ECLI:NL:CRVB:2020:2854
Centrale Raad van Beroep
- Hoger beroep
- Rechtspraak.nl
Niet-ontvankelijkheid van beroep wegens te late indiening van het beroepschrift
Op 18 november 2020 heeft de Centrale Raad van Beroep uitspraak gedaan in de zaak met nummer 19/4359 WIA. Appellante, gevestigd in Duitsland, had beroep ingesteld tegen een besluit van het Uitvoeringsinstituut werknemersverzekeringen (Uwv) van 4 september 2019. De Raad overwoog dat het beroepschrift niet tijdig was ingediend. Volgens de Algemene wet bestuursrecht (Awb) bedraagt de termijn voor het indienen van een beroepschrift zes weken, te rekenen vanaf de dag na de bekendmaking van het besluit. In dit geval was het besluit op 4 september 2019 aan appellante bekendgemaakt, en de laatste dag voor het indienen van het beroepschrift was 16 oktober 2019. Het beroepschrift was echter pas op 21 oktober 2019 ontvangen, en de poststempel op de envelop gaf aan dat het op 18 oktober 2019 ter post was bezorgd. Dit betekende dat het beroepschrift te laat was ingediend.

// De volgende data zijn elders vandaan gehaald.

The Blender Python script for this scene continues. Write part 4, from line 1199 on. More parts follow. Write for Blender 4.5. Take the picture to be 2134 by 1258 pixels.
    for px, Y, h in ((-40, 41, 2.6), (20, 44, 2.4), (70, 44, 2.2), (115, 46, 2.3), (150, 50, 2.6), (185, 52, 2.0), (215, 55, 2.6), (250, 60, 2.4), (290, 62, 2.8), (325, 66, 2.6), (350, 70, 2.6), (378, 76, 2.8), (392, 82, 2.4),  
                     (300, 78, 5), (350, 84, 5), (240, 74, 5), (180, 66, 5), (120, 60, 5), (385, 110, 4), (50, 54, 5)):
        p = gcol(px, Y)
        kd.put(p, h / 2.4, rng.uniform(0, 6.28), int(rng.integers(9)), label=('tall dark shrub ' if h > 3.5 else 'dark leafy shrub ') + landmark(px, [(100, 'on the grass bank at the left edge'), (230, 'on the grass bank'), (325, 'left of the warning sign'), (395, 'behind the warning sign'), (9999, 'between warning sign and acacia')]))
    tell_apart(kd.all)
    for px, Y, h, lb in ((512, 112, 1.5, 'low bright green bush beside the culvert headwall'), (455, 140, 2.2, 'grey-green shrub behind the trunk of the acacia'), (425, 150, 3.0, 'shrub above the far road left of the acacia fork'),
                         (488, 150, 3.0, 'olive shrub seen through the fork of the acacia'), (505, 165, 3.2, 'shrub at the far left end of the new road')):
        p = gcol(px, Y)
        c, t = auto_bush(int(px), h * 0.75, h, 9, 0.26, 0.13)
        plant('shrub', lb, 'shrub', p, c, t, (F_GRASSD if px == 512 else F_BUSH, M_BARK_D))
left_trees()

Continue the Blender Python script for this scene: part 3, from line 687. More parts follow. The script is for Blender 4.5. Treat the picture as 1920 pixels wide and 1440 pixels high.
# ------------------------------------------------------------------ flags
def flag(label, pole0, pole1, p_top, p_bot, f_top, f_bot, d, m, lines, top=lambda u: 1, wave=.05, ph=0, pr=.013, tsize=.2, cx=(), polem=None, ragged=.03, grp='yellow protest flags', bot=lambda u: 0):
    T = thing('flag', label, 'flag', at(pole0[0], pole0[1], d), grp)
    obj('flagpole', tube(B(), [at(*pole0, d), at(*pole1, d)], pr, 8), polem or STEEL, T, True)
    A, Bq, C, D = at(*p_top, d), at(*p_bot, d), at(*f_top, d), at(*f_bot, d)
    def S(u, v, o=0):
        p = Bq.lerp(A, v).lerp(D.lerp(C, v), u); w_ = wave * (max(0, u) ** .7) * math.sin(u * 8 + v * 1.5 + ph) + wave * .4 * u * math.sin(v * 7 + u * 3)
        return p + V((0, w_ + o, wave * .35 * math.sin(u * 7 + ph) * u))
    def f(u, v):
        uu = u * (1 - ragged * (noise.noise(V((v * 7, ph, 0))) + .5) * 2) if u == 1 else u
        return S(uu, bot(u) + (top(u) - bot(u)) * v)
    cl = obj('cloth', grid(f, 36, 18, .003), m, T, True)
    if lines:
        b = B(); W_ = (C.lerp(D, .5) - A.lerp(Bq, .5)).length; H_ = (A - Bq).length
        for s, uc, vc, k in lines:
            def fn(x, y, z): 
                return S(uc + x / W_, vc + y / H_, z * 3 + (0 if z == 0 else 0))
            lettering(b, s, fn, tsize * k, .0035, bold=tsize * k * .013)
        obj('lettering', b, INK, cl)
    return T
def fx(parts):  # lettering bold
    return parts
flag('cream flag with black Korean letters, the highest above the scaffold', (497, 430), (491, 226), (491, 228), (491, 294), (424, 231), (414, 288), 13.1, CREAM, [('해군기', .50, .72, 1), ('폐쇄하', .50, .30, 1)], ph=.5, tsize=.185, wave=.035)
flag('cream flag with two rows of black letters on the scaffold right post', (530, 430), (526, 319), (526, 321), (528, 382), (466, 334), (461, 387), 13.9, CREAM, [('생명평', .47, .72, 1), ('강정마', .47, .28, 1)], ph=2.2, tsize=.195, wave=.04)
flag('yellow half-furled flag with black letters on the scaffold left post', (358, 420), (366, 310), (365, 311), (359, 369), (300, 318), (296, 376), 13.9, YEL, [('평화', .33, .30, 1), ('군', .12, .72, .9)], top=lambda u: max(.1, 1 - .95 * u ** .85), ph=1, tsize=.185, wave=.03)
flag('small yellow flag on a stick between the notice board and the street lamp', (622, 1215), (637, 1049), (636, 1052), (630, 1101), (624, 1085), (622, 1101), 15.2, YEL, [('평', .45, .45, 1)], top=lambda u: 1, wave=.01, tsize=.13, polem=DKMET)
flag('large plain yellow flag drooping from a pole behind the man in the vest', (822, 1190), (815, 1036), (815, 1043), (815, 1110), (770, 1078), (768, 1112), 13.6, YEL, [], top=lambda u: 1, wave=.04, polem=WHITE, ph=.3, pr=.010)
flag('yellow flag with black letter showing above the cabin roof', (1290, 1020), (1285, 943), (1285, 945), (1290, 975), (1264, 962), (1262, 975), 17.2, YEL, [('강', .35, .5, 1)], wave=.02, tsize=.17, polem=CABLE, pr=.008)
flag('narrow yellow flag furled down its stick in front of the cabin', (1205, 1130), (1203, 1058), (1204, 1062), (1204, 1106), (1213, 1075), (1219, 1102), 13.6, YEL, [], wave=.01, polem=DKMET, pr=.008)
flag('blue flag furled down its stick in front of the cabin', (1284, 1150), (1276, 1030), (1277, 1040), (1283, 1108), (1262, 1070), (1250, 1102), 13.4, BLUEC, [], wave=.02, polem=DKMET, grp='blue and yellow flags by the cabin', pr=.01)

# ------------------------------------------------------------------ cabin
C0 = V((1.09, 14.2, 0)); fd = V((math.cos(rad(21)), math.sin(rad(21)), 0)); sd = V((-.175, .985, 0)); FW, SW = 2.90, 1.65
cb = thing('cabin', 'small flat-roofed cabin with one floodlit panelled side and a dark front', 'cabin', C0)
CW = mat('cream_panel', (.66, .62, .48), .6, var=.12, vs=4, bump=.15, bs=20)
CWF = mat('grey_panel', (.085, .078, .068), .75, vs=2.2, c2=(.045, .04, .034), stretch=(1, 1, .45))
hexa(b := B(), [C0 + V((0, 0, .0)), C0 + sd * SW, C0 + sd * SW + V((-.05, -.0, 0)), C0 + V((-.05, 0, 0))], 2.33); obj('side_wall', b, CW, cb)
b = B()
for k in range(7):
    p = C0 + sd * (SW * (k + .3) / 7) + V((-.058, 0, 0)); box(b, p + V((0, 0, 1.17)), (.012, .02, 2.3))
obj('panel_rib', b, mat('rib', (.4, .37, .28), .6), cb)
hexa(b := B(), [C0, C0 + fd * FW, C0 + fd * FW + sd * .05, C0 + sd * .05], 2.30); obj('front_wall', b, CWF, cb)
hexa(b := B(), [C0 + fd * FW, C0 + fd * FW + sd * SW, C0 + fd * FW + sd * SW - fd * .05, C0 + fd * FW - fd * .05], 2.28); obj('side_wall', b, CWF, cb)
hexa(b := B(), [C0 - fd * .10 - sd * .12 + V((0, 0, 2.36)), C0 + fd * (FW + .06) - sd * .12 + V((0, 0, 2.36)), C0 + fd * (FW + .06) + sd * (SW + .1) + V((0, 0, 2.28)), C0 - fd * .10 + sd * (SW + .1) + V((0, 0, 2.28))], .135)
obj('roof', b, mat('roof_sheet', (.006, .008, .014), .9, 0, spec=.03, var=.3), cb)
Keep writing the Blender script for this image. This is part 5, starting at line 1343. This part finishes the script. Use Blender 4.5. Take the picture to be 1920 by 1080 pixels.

De Raad heeft verder overwogen dat indien een beroepschrift na afloop van de termijn wordt ingediend, de niet-ontvankelijkheid kan worden achterwege gelaten als redelijkerwijs niet kan worden geoordeeld dat de indiener in verzuim is geweest. Appellante had stukken overgelegd waaruit zou moeten blijken dat zij tijdig had verzonden, maar de Raad oordeelde dat deze stukken niet voldoende bewijs boden dat het beroepschrift tijdig was verzonden. De Raad concludeerde dat het beroep kennelijk niet-ontvankelijk was, en er was geen aanleiding voor een proceskostenveroordeling. De uitspraak werd openbaar uitgesproken op 18 november 2020.